PHOTO FRANÇOIS ROY, ARCHIVES LA PRESSE

L’humoriste et producteur Louis Morissette

La nature des ententes est nébuleuse. Ils contournent l’essence de la règle.

Louis Morissette, humoriste et producteur

La Société de développement des entreprises culturelles (SODEC), organisme gouvernemental qui administre les crédits d’impôt remboursables accordés pour la production télévisuelle, reconnaît que le pourcentage de participation des diffuseurs comme TVA et Noovo (Bell Média) au sein des producteurs indépendants n’est pas connu, mais ajoute qu’ils ne sont pas contrôlés par les diffuseurs pour autant.

« Le producteur indépendant doit rester roi et maître de ce qu’il développe et produit. Dans les conversations que nous avons avec les producteurs, ils nous assurent que c’est le cas, affirme la PDG de la SODEC, Louise Lantagne. Pixcom, ils n’ont pas juste des shows à TVA. Ils nous assurent qu’ils ont les coudées franches [même si Québecor en est actionnaire]. »

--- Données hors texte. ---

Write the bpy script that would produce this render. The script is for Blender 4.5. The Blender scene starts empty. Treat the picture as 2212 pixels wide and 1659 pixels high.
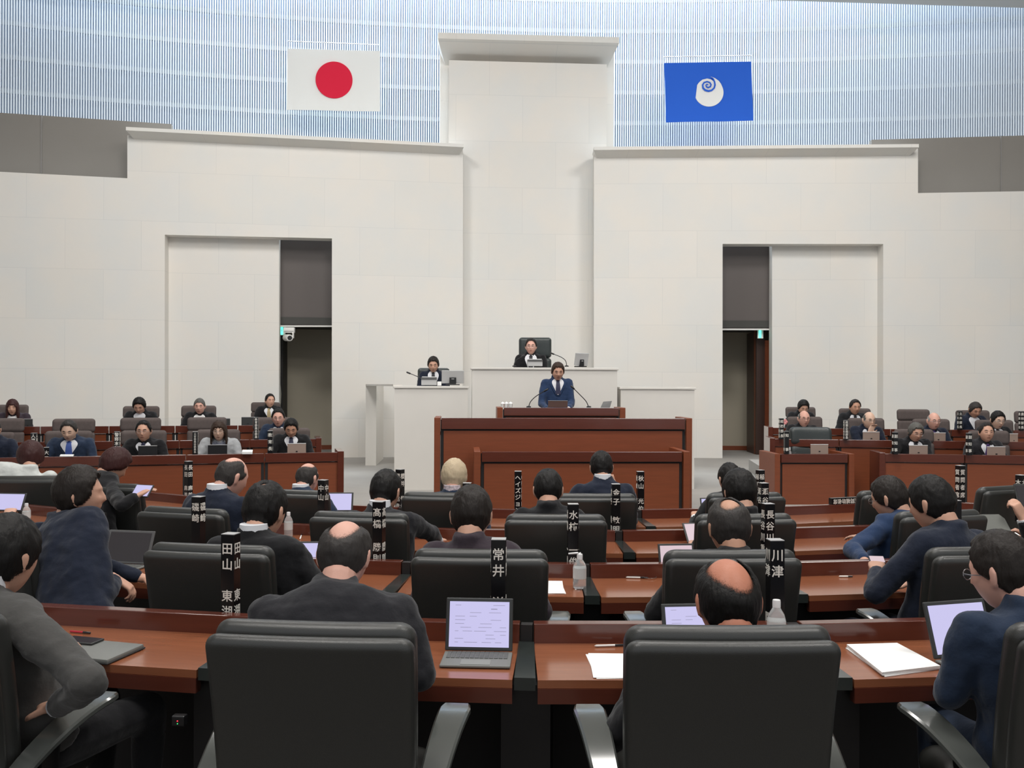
import bpy, bmesh, math, random
from mathutils import Vector, Matrix, noise
random.seed(7)
sc = bpy.context.scene
COL = sc.collection
D2R = math.pi/180
# ---------------------------------------------------------------- camera
F_PX = 1900.0
YAW, ROLL = 3.2*D2R, 0.25*D2R
CAM = Vector((-1.25, 0.0, 1.70))
FW = Vector((math.sin(YAW), math.cos(YAW), 0))
R0 = Vector((math.cos(YAW), -math.sin(YAW), 0)); U0 = Vector((0, 0, 1))
RT = R0*math.cos(ROLL)+U0*math.sin(ROLL)
UP = U0*math.cos(ROLL)-R0*math.sin(ROLL)
cd = bpy.data.cameras.new('camera'); cam = bpy.data.objects.new('camera', cd); COL.objects.link(cam)
m = Matrix.Identity(4)
for i in range(3):
    m[i][0] = RT[i]; m[i][1] = UP[i]; m[i][2] = -FW[i]; m[i][3] = CAM[i]
cam.matrix_world = m
cd.sensor_width = 36; cd.lens = 36*F_PX/2212; cd.clip_start = .05; cd.clip_end = 200
sc.camera = cam
# ---------------------------------------------------------------- light and exposure
sc.view_settings.view_transform = 'Standard'; sc.view_settings.look = 'None'
sc.view_settings.gamma = 1; sc.view_settings.use_curve_mapping = False
sc.view_settings.exposure = 0.0
w = bpy.data.worlds.new('world'); sc.world = w; w.use_nodes = True
w.node_tree.nodes['Background'].inputs[0].default_value = (0.93, 0.96, 1.0, 1)
w.node_tree.nodes['Background'].inputs[1].default_value = 0.68

def area(name, loc, size, power, color=(1, .97, .93), target=None, size_y=None, spread=None):
    l = bpy.data.lights.new(name, 'AREA'); l.energy = power; l.color = color
    l.size = size
    if size_y: l.shape = 'RECTANGLE'; l.size_y = size_y
    if spread: l.spread = spread
    o = bpy.data.objects.new(name, l); COL.objects.link(o); o.location = loc
    if target is not None:
        o.rotation_euler = (Vector(target)-Vector(loc)).to_track_quat('-Z', 'Y').to_euler()
    return o
# ceiling luminaires of the hall (above the frame) and the skylight slot in front of the louvred wall
area('hall_light', (-5.5, 11.0, 9.8), 3.0, 560, target=(-6.5, 14.5, 0))
area('hall_light', (5.5, 11.0, 9.8), 3.0, 560, target=(6.5, 14.5, 0))
area('hall_light', (0, 6.5, 9.8), 3.0, 640, target=(0, 11.5, 0))
area('hall_light', (-4, 1.0, 9.8), 3.0, 520, target=(-4, 4, 0))
area('hall_light', (4, 1.0, 9.8), 3.0, 520, target=(4, 4, 0))
area('skylight', (0, 20.3, 13.6), 26, 3900, color=(.80, .91, 1), target=(0, 20.8, 0), size_y=1.2)

# ---------------------------------------------------------------- pixel -> world helpers (photo frame 2212x1659)
def ray(px, py): return FW + RT*((px-1106)/F_PX) - UP*((py-829.5)/F_PX)
def P(px, py, d): return CAM + ray(px, py)*d
def onZ(px, py, z):
    r = ray(px, py); t = (z-CAM.z)/r.z; return CAM+r*t
def onPl(px, py, q, n):
    r = ray(px, py); t = (q-CAM).dot(n)/r.dot(n); return CAM+r*t
def onY(px, py, Y): return onPl(px, py, Vector((0, Y, 0)), Vector((0, 1, 0)))

# ---------------------------------------------------------------- materials
MATS = {}
def mat(name, col, rough=.6, spec=.5, metal=0, var=0, vscale=4, bump=0, bscale=60, coat=0, emis=0, trans=0, stretch=None, sheen=0):
    if name in MATS: return MATS[name]
    mt = bpy.data.materials.new(name); mt.use_nodes = True; nt = mt.node_tree
    b = nt.nodes['Principled BSDF']
    c = (*col, 1)
    b.inputs['Base Color'].default_value = c; b.inputs['Roughness'].default_value = rough
    b.inputs['Specular IOR Level'].default_value = spec; b.inputs['Metallic'].default_value = metal
    b.inputs['Coat Weight'].default_value = coat; b.inputs['Coat Roughness'].default_value = .12
    if sheen: b.inputs['Sheen Weight'].default_value = sheen; b.inputs['Sheen Roughness'].default_value = .5
    if trans: b.inputs['Transmission Weight'].default_value = trans; b.inputs['IOR'].default_value = 1.33
    if emis:
        b.inputs['Emission Color'].default_value = c; b.inputs['Emission Strength'].default_value = emis
    tc = nt.nodes.new('ShaderNodeTexCoord')
    src = tc.outputs['Object']
    if stretch:
        mp = nt.nodes.new('ShaderNodeMapping'); mp.inputs['Scale'].default_value = stretch
        nt.links.new(src, mp.inputs[0]); src = mp.outputs[0]
    if var:
        n = nt.nodes.new('ShaderNodeTexNoise'); n.inputs['Scale'].default_value = vscale; n.inputs['Detail'].default_value = 6
        nt.links.new(src, n.inputs['Vector'])
        r = nt.nodes.new('ShaderNodeMapRange'); r.inputs[1].default_value = .3; r.inputs[2].default_value = .7
        r.inputs[3].default_value = 1-var; r.inputs[4].default_value = 1+var
        nt.links.new(n.outputs[0], r.inputs[0])
        mx = nt.nodes.new('ShaderNodeMix'); mx.data_type = 'RGBA'; mx.blend_type = 'MULTIPLY'; mx.inputs[0].default_value = 1
        mx.inputs[6].default_value = c
        cb = nt.nodes.new('ShaderNodeCombineColor')
        for i in range(3): nt.links.new(r.outputs[0], cb.inputs[i])
        nt.links.new(cb.outputs[0], mx.inputs[7]); nt.links.new(mx.outputs[2], b.inputs['Base Color'])
    if bump:
        n2 = nt.nodes.new('ShaderNodeTexNoise'); n2.inputs['Scale'].default_value = bscale; n2.inputs['Detail'].default_value = 4
        nt.links.new(src, n2.inputs['Vector'])
        bp = nt.nodes.new('ShaderNodeBump'); bp.inputs['Strength'].default_value = bump; bp.inputs['Distance'].default_value = .01
        nt.links.new(n2.outputs[0], bp.inputs['Height']); nt.links.new(bp.outputs[0], b.inputs['Normal'])
    MATS[name] = mt; return mt

def stone_mat():
    mt = bpy.data.materials.new('stone_panels'); mt.use_nodes = True; nt = mt.node_tree; b = nt.nodes['Principled BSDF']
    b.inputs['Roughness'].default_value = .55; b.inputs['Specular IOR Level'].default_value = .25
    tc = nt.nodes.new('ShaderNodeTexCoord'); sp = nt.nodes.new('ShaderNodeSeparateXYZ'); nt.links.new(tc.outputs['Object'], sp.inputs[0])
    cb = nt.nodes.new('ShaderNodeCombineXYZ'); nt.links.new(sp.outputs[0], cb.inputs[0]); nt.links.new(sp.outputs[2], cb.inputs[1])
    br = nt.nodes.new('ShaderNodeTexBrick'); br.offset = .5; br.inputs['Scale'].default_value = 1
    br.inputs['Brick Width'].default_value = 1.42; br.inputs['Row Height'].default_value = .98
    br.inputs['Mortar Size'].default_value = .004; br.inputs['Mortar Smooth'].default_value = .2
    br.inputs['Color1'].default_value = (.79, .765, .73, 1); br.inputs['Color2'].default_value = (.76, .745, .715, 1)
    br.inputs['Mortar'].default_value = (.69, .68, .66, 1)
    nt.links.new(cb.outputs[0], br.inputs['Vector'])
    n = nt.nodes.new('ShaderNodeTexNoise'); n.inputs['Scale'].default_value = 1.1; n.inputs['Detail'].default_value = 3
    nt.links.new(cb.outputs[0], n.inputs['Vector'])
    cr = nt.nodes.new('ShaderNodeValToRGB'); cr.color_ramp.elements[0].color = (.95, .97, .98, 1); cr.color_ramp.elements[1].color = (1.0, .985, .96, 1)
    cr.color_ramp.elements[0].position = .35; cr.color_ramp.elements[1].position = .65
    nt.links.new(n.outputs[0], cr.inputs[0])
    mx = nt.nodes.new('ShaderNodeMix'); mx.data_type = 'RGBA'; mx.blend_type = 'MULTIPLY'; mx.inputs[0].default_value = 1
    nt.links.new(br.outputs[0], mx.inputs[6]); nt.links.new(cr.outputs[0], mx.inputs[7]); nt.links.new(mx.outputs[2], b.inputs['Base Color'])
    return mt
STONE = stone_mat()
def wood(name, col, rough=.35, sx=(1.2, 14, 14), spec=.4, coat=0):
    return mat(name, col, rough, spec, var=.07, vscale=3, stretch=sx, coat=coat)
W_PANEL = wood('wood_panel', (.205, .055, .022), .4)
W_TRIM = wood('wood_trim', (.105, .028, .017), .2, coat=.5)
W_TOP = wood('wood_desktop', (.27, .095, .045), .2, coat=.35)
W_DARK = mat('dark_underside', (.012, .010, .010), .6)
LEATHER = mat('black_leather', (.027, .0275, .025), .38, .7, bump=.10, bscale=420)
LEATHER_G = mat('dark_grey_leather', (.030, .038, .038), .36, .5, bump=.25, bscale=120)
PLASTIC = mat('polished_dark_plastic', (.075, .080, .074), .15, .7, coat=.5)
METAL = mat('brushed_metal', (.35, .35, .36), .3, metal=.9)
FABRIC = mat('grey_fabric', (.105, .085, .080), .9, .2, var=.06, vscale=30, bump=.2, bscale=300)
BLACK = mat('black_plastic', (.010, .010, .011), .35)
PLATE = mat('black_lacquer_plate', (.006, .006, .007), .22, .5)
WHITE_INK = mat('white_lettering', (.75, .72, .66), .6)
WHITEP = mat('white_paint', (.80, .79, .76), .5)
DAISM = mat('dais_stone', (.70, .675, .63), .5, .3, var=.02, vscale=1.5)
CARPET = mat('grey_carpet', (.36, .345, .325), .95, .1, var=.06, vscale=1.5, bump=.3, bscale=400)
CARPET_D = mat('brown_carpet', (.10, .085, .075), .95, .1, var=.1, vscale=3)
GALLERY = mat('gallery_panel', (.25, .235, .215), .35, .4, var=.03, vscale=.6)
SILVER = mat('silver_casing', (.42, .42, .42), .4, .5)
SCREEN = mat('lit_screen', (.60, .57, .87), .3, emis=.95)
SCREEN_P = mat('pinkish_screen', (.80, .62, .68), .3, emis=.85)
for q_ in (SCREEN, SCREEN_P): q_.node_tree.nodes['Principled BSDF'].inputs['Base Color'].default_value = (.02, .02, .025, 1)
SCREEN_OFF = mat('dark_screen', (.030, .024, .026), .2)
PAPER = mat('paper', (.85, .85, .84), .7)
CASE_D = mat('charcoal_case', (.035, .037, .037), .5)
CASE_G = mat('grey_case', (.17, .175, .165), .55)
CASE_T = mat('lid_tan_reflection', (.34, .255, .21), .35)  # tan reflection on the laptop lids, painted in as their base colour
CLEAR = mat('clear_bottle', (.93, .95, .95), .12, trans=.75)
CAPM = mat('white_cap', (.82, .82, .82), .4)
SHIRT = mat('white_shirt', (.74, .75, .78), .8, .2)

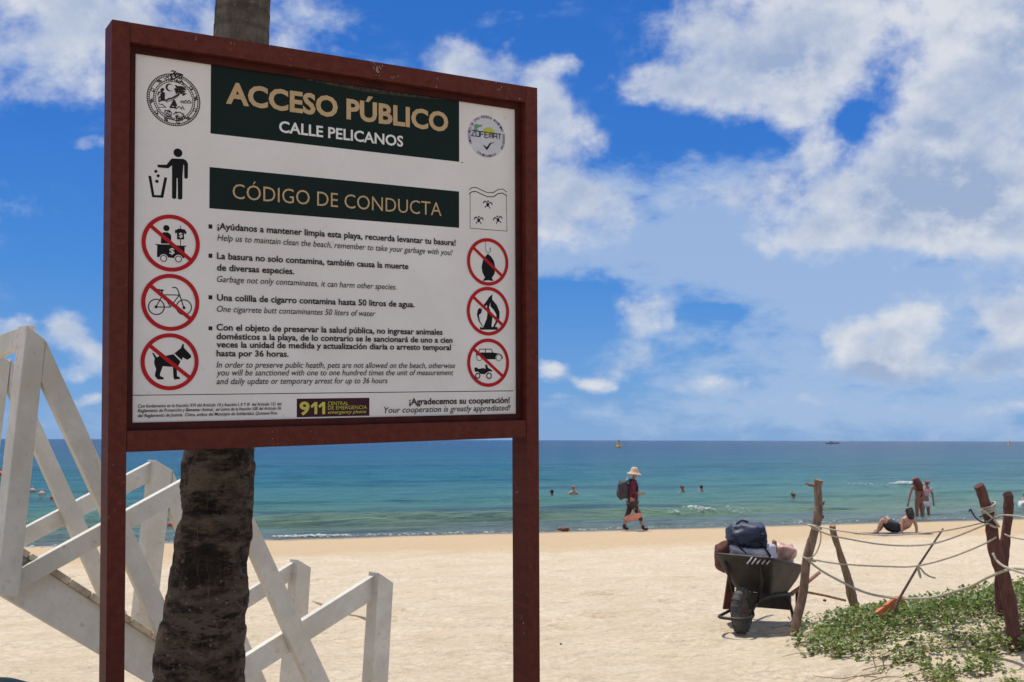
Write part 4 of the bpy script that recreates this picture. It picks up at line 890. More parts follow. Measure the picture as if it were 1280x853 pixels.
# ------------------------------------------------------------ dune vines
def leaf_cover():
    vs, fs, tn = [], [], []; r = random.Random(21); n = 0
    tv, tf = [], []; made = 0
    stems = MB(); clumps = [(r.uniform(2.0, 7.2), r.uniform(5.2, 9.8)) for _ in range(170)]
    tries = 0
    while made < 36000 and tries < 500000:
        tries += 1
        x, y = r.uniform(1.9, 6.6), r.uniform(5.6, 9.9); m = float(mound(x, y))
        dns = float(vnoise(x, y, 1.6, 40)) + .9 * float(vnoise(x, y, 4.2, 60)) + .5 * float(vnoise(x, y, 9, 80))
        yc = 8.55 - .10 * (x - 3); d = y - yc
        fr = 0.62 if d > -.45 else (.40 if d > -1.0 else (.30 if d > -1.8 else .24))
        edge = min(1, max(-.5, (m - .02) / .05))
        if x < 2.6: edge = min(edge, .7)
        if edge < -.1: fr -= .3
        if dns + fr * edge < (.10 if d > -.7 else (.0 if x > 2.75 else .15)) + r.random() * .22 or m < .012: continue
        z = ground_z(x, y) + r.random() ** 1.5 * (.13 if d > -.8 else .07) + .005
        L = r.uniform(.019, .042); a = r.uniform(0, 6.28); W_ = L * r.uniform(.42, .62); pit = r.uniform(-.2, 1.0)
        d_ = Vector((math.cos(a) * math.cos(pit), math.sin(a) * math.cos(pit), math.sin(pit))); s_ = Vector((-math.sin(a), math.cos(a), r.uniform(-.4, .4))).normalized()
        u = d_.cross(s_) * -1; p = Vector((x, y, z)); b = len(vs)
        q = [p, p + d_ * L * .5 + s_ * W_ + u * .006, p + d_ * L, p + d_ * L * .5 - s_ * W_ + u * .006]
        vs += [tuple(k) for k in q]; fs += [(b, b + 1, b + 2), (b, b + 2, b + 3)]; t = r.random() if d > -.7 else min(1, r.random() * .75 + .3); tn += [t, t]; made += 1
    me = bpy.data.meshes.new('dune_vines'); me.from_pydata(vs, [], fs); me.materials.append(leaf_mat('vine_leaf', (.05, .11, .014), (.19, .245, .038), (.36, .26, .12))); me.update()
    o = bpy.data.objects.new('dune_vines', me); COL.objects.link(o); set_tone(o, tn); tag(o, 'low green creeping beach vines covering the small dune', 'ground cover', None, 'stuff')
    for i in range(300):
        x, y = r.uniform(2.0, 7.2), r.uniform(5.0, 9.6); m = float(mound(x, y))
        if m < .015: continue
        a = r.uniform(-.6, .6) + (math.pi if r.random() < .5 else 0); P = []
        for k in range(7):
            P.append((x, y, ground_z(x, y) + .010 + .035 * abs(noise.noise(Vector((x * 4, y * 4, i)))))); x += math.cos(a) * .07; y += math.sin(a) * .07; a += r.gauss(0, .28)
        stems.tube(P, [.0045 - .0004 * k for k in range(7)], 4)
    for i in range(150):                                    # dry upright twigs
        x, y = r.uniform(2.4, 7), r.uniform(5.6, 8.6)
        if float(mound(x, y)) < .03: continue
        z = ground_z(x, y); l = r.uniform(.05, .14); stems.tube([(x, y, z), (x + r.uniform(-.04, .04), y, z + l * .6), (x + r.uniform(-.1, .1), y + r.uniform(-.05, .05), z + l)], [.004, .003, .0015], 4)
    o = stems.build('vine_runners', simple('dry_vine_stem', (.27, .18, .10), .9, .4, 30), fix=False); tag(o, 'dry brown runners and twigs of the creeping beach vines', 'ground cover', None, 'stuff')
leaf_cover()

# ------------------------------------------------------------ wheelbarrow
bw = on_ground(928, 790)
WB = thing('wheelbarrow', 'worn dark metal wheelbarrow loaded with bags, parked on the sand', 'wheelbarrow', (bw.x, bw.y, bw.z - .015), -R(32))
M_TRAY = simple('worn_dark_steel', (.030, .026, .024), .55, .45, 7, .25, 30, .3); M_FRM = simple('black_rusty_tube', (.028, .019, .016), .6, .5, 12); M_TYRE = simple('dusty_tyre', (.075, .068, .060), .85, .5, 9, .4, 60); M_HND = simple('weathered_handle_wood', (.26, .13, .07), .8, .3, 20)
mb = MB()
rim = [(-.255, .0, .665), (.255, .0, .655), (.30, .88, .50), (-.30, .88, .52)]; bot = [(-.15, .24, .335), (.16, .24, .32), (.20, .70, .285), (-.18, .70, .30)]
def rounded(q, rad, n=5):
    P = [Vector(p) for p in q]; o_ = []
    for i in range(4):
        a, b, c_ = P[i - 1], P[i], P[(i + 1) % 4]; s_ = b + (a - b).normalized() * rad; e = b + (c_ - b).normalized() * rad
        for k in range(n + 1): t = k / n; o_.append((1 - t) ** 2 * s_ + 2 * t * (1 - t) * b + t * t * e)
    return o_
lv = [rounded(rim, .09), None, rounded(bot, .07)]; lv[1] = [a.lerp(b, .5) + ((a + b) / 2 - Vector((0, .45, .5))).normalized() * .015 for a, b in zip(lv[0], lv[2])]
nR = len(lv[0]); cen = Vector((0, .48, .5))
def ins(p): d = (Vector((cen.x, cen.y, p.z)) - p).normalized(); return p + d * .012
outr = [p for l in lv for p in l]; inr = [ins(p) for l in lv for p in l]; nV = len(outr)
fs = []
for i in range(2):
    for k in range(nR):
        k2 = (k + 1) % nR; fs.append((i * nR + k, (i + 1) * nR + k, (i + 1) * nR + k2, i * nR + k2)); fs.append((nV + i * nR + k, nV + i * nR + k2, nV + (i + 1) * nR + k2, nV + (i + 1) * nR + k))
fs += [tuple(2 * nR + k for k in range(nR)), tuple(nV + 2 * nR + k for k in range(nR))[::-1]] + [(k, (k + 1) % nR, nV + (k + 1) % nR, nV + k) for k in range(nR)]
mb.add(outr + inr, fs); tray = mb.build('tray', M_TRAY, WB, False)
mb = MB(); mb.tube(lv[0], .013, 8, closed=True); mb.build('rim', M_TRAY, tray, True)
mb = MB(); n = 36
prof = [(.105, -.036), (.15, -.043), (.182, -.036), (.195, -.015), (.195, .015), (.182, .036), (.15, .043), (.105, .036)]
vs = [(x_, r_ * math.cos(2 * math.pi * k / n), r_ * math.sin(2 * math.pi * k / n) + .195) for r_, x_ in prof for k in range(n)]; m_ = len(prof)
mb.add(vs, [(i * n + k, i * n + (k + 1) % n, ((i + 1) % m_) * n + (k + 1) % n, ((i + 1) % m_) * n + k) for i in range(m_) for k in range(n)])
for k in range(20):
    a = 2 * math.pi * k / 20; c0 = Vector((0, .193 * math.cos(a), .195 + .193 * math.sin(a)))
    mb.tube([c0 + Vector((-.034, 0, 0)), c0 + Vector((.034, 0, 0))], .006, 5)
whl = mb.build('wheel', M_TYRE, WB, False)
mb = MB(); mb.tube([(-.028, 0, .195), (.028, 0, .195)], .104, 24); mb.tube([(-.09, 0, .195), (.09, 0, .195)], .02, 10); mb.build('hub', simple('rusty_hub', (.13, .085, .06), .7, .5, 14), whl)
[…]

Le transfert de la production des émissions Le tricheur, La poule aux œufs d’or et Vlog à l’externe est anecdotique aux yeux de la SODEC quand on tient compte de l’ampleur des coupes annoncées par Groupe TVA. « Ce n’est pas comme si c’était 50 shows qui sont envoyés d’un coup à des producteurs externes », commente Mme Lantagne.

« Ce que je vois de l’annonce de M. Péladeau, c’est que l’ensemble du modèle télévisuel est en grave difficulté, dit-elle. Ils ne font pas juste ça pour couper dans le gras. C’est une transformation majeure, et je crois que ce qu’on voit, c’est très alarmant », estime la PDG de la SODEC.